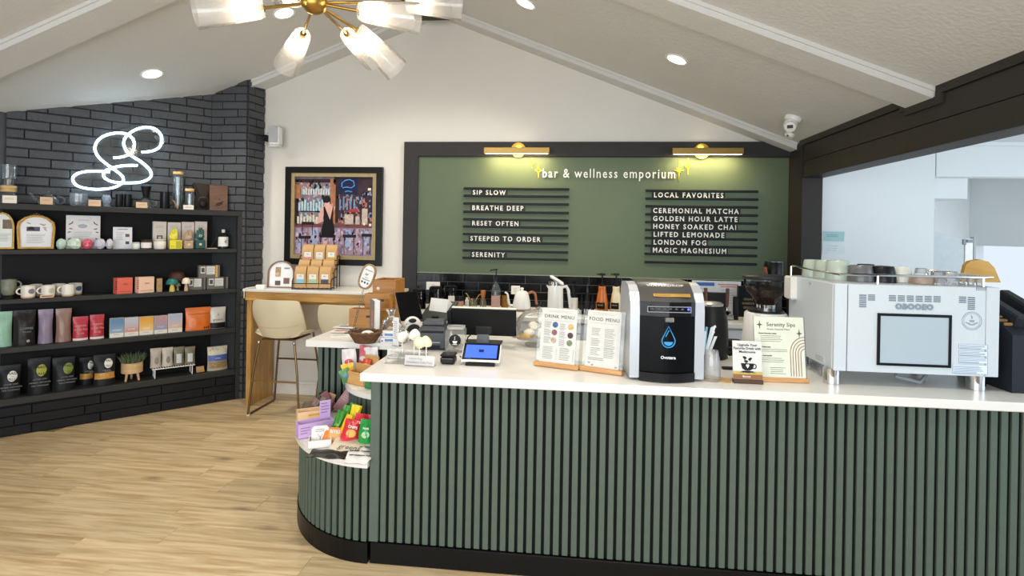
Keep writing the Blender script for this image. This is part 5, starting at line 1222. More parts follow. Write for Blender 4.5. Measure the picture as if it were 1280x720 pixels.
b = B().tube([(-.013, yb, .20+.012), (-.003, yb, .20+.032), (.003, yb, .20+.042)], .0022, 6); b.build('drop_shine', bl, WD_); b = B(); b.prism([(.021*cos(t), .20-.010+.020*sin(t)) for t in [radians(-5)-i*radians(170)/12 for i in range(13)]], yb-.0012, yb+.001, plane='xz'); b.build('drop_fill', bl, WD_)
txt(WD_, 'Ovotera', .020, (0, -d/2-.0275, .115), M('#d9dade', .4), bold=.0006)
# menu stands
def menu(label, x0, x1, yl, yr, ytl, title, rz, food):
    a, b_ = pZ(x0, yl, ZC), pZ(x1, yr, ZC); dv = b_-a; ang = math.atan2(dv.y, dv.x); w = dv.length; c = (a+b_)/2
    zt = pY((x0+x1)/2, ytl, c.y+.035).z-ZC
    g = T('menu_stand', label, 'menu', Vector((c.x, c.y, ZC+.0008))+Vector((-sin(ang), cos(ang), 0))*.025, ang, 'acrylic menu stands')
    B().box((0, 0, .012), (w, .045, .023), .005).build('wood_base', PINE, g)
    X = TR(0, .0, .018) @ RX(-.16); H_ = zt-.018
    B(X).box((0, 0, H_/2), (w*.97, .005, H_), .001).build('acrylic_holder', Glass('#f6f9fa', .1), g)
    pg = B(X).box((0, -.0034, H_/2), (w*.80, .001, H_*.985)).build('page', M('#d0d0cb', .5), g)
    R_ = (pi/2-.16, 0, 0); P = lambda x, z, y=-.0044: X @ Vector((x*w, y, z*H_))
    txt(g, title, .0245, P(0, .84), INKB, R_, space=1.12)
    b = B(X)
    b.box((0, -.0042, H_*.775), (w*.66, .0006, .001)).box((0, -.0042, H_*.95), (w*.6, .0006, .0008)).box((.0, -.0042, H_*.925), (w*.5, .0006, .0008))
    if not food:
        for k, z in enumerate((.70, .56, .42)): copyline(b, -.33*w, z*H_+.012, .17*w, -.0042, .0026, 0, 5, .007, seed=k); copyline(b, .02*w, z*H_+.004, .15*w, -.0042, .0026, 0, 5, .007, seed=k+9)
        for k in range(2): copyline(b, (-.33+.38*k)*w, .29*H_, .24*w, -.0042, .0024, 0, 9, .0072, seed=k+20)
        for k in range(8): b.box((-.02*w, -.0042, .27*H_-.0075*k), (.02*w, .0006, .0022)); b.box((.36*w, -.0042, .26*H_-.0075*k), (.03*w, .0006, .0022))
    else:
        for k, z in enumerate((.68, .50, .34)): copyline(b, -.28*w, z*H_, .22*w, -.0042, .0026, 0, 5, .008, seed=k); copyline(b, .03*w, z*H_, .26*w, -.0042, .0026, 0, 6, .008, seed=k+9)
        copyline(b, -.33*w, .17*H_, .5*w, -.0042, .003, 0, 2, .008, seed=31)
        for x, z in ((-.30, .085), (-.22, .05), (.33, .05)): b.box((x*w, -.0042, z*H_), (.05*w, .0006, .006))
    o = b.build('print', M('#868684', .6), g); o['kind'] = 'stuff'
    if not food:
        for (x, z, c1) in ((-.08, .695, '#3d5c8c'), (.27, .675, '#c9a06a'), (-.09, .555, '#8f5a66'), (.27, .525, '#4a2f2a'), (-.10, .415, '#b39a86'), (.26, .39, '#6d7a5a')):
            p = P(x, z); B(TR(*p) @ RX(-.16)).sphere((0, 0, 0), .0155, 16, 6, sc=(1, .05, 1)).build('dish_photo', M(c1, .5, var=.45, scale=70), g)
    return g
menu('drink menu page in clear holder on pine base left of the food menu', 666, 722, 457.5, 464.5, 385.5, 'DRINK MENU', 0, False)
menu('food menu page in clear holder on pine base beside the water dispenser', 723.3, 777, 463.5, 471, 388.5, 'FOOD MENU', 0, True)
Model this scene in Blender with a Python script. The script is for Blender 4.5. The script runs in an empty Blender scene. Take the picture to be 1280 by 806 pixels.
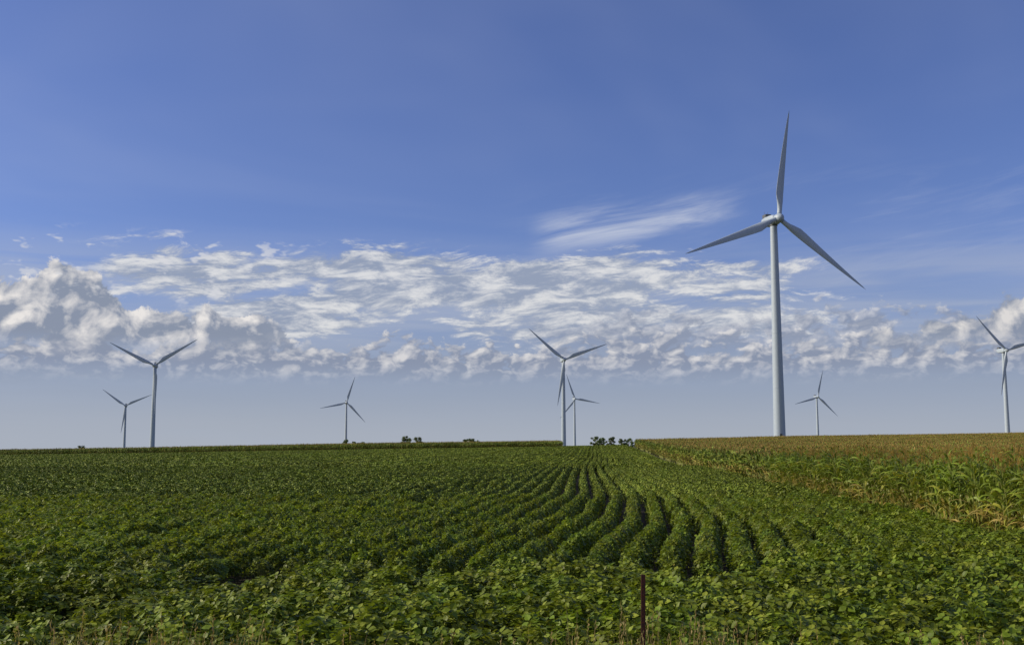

------------------------------------

Restate the records word for word, omitting images.

Written reply:
Keep writing the Blender script for this image. This is part 5, starting at line 1222. More parts follow. Write for Blender 4.5. Measure the picture as if it were 1280x720 pixels.
b = B().tube([(-.013, yb, .20+.012), (-.003, yb, .20+.032), (.003, yb, .20+.042)], .0022, 6); b.build('drop_shine', bl, WD_); b = B(); b.prism([(.021*cos(t), .20-.010+.020*sin(t)) for t in [radians(-5)-i*radians(170)/12 for i in range(13)]], yb-.0012, yb+.001, plane='xz'); b.build('drop_fill', bl, WD_)
txt(WD_, 'Ovotera', .020, (0, -d/2-.0275, .115), M('#d9dade', .4), bold=.0006)
# menu stands
def menu(label, x0, x1, yl, yr, ytl, title, rz, food):
    a, b_ = pZ(x0, yl, ZC), pZ(x1, yr, ZC); dv = b_-a; ang = math.atan2(dv.y, dv.x); w = dv.length; c = (a+b_)/2
    zt = pY((x0+x1)/2, ytl, c.y+.035).z-ZC
    g = T('menu_stand', label, 'menu', Vector((c.x, c.y, ZC+.0008))+Vector((-sin(ang), cos(ang), 0))*.025, ang, 'acrylic menu stands')
    B().box((0, 0, .012), (w, .045, .023), .005).build('wood_base', PINE, g)
    X = TR(0, .0, .018) @ RX(-.16); H_ = zt-.018
    B(X).box((0, 0, H_/2), (w*.97, .005, H_), .001).build('acrylic_holder', Glass('#f6f9fa', .1), g)
    pg = B(X).box((0, -.0034, H_/2), (w*.80, .001, H_*.985)).build('page', M('#d0d0cb', .5), g)
    R_ = (pi/2-.16, 0, 0); P = lambda x, z, y=-.0044: X @ Vector((x*w, y, z*H_))
    txt(g, title, .0245, P(0, .84), INKB, R_, space=1.12)
    b = B(X)
    b.box((0, -.0042, H_*.775), (w*.66, .0006, .001)).box((0, -.0042, H_*.95), (w*.6, .0006, .0008)).box((.0, -.0042, H_*.925), (w*.5, .0006, .0008))
    if not food:
        for k, z in enumerate((.70, .56, .42)): copyline(b, -.33*w, z*H_+.012, .17*w, -.0042, .0026, 0, 5, .007, seed=k); copyline(b, .02*w, z*H_+.004, .15*w, -.0042, .0026, 0, 5, .007, seed=k+9)
        for k in range(2): copyline(b, (-.33+.38*k)*w, .29*H_, .24*w, -.0042, .0024, 0, 9, .0072, seed=k+20)
        for k in range(8): b.box((-.02*w, -.0042, .27*H_-.0075*k), (.02*w, .0006, .0022)); b.box((.36*w, -.0042, .26*H_-.0075*k), (.03*w, .0006, .0022))
    else:
        for k, z in enumerate((.68, .50, .34)): copyline(b, -.28*w, z*H_, .22*w, -.0042, .0026, 0, 5, .008, seed=k); copyline(b, .03*w, z*H_, .26*w, -.0042, .0026, 0, 6, .008, seed=k+9)
        copyline(b, -.33*w, .17*H_, .5*w, -.0042, .003, 0, 2, .008, seed=31)
        for x, z in ((-.30, .085), (-.22, .05), (.33, .05)): b.box((x*w, -.0042, z*H_), (.05*w, .0006, .006))
    o = b.build('print', M('#868684', .6), g); o['kind'] = 'stuff'
    if not food:
        for (x, z, c1) in ((-.08, .695, '#3d5c8c'), (.27, .675, '#c9a06a'), (-.09, .555, '#8f5a66'), (.27, .525, '#4a2f2a'), (-.10, .415, '#b39a86'), (.26, .39, '#6d7a5a')):
            p = P(x, z); B(TR(*p) @ RX(-.16)).sphere((0, 0, 0), .0155, 16, 6, sc=(1, .05, 1)).build('dish_photo', M(c1, .5, var=.45, scale=70), g)
    return g
menu('drink menu page in clear holder on pine base left of the food menu', 666, 722, 457.5, 464.5, 385.5, 'DRINK MENU', 0, False)
menu('food menu page in clear holder on pine base beside the water dispenser', 723.3, 777, 463.5, 471, 388.5, 'FOOD MENU', 0, True)
Model this scene in Blender with a Python script. The script is for Blender 4.5. The script runs in an empty Blender scene. Take the picture to be 1280 by 806 pixels.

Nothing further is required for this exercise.